Quell is murder, manquellers being, in the old language, the term for which murderers is now used.
NOTE XX.
ACT II. SCENE II.
—Now o’er one half the world
(a)_Nature seems dead_, and wicked dreams
abuse
The curtain’d sleep; now witchcraft
celebrates
Pale Hecat’s offerings: and
wither’d murther,
Alarum’d by his sentinel, the wolf,
Whose howl’s his watch, thus with
his stealthy pace,
With (b)Tarquin’s ravishing sides
tow’rds his design
Moves like a ghost.—Thou sound
and firm-set earth,
Hear not my steps, which way they walk,
for fear
Thy very stones prate of my where-about;
And (c)take the present horror from
the time,
Which now suits with it.—
(a)—Now o’er one half the world
Nature seems dead.
That is, over our hemisphere all action and motion seem to have ceased. This image, which is, perhaps, the most striking that poetry can produce, has been adopted by Dryden, in his Conquest of Mexico.

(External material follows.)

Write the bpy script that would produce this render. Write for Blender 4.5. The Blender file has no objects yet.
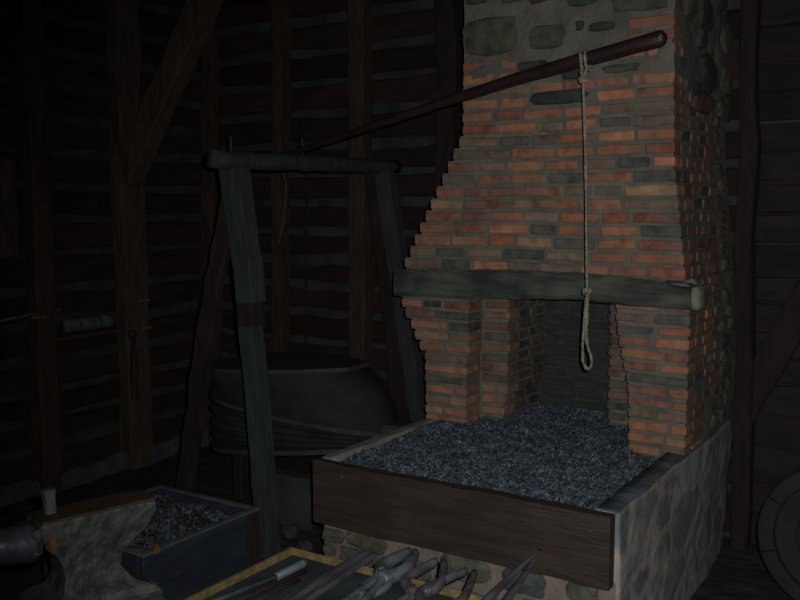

All things are hush’d as Nature’s
self lay dead,
The mountains seem to nod their drowsy
head:
The little birds in dreams their songs
repeat,
And sleeping flowers beneath the night
dews sweat.
Even lust and envy sleep!
These lines, though so well known, I have transcribed, that the contrast between them and this passage of Shakespeare may be more accurately observed.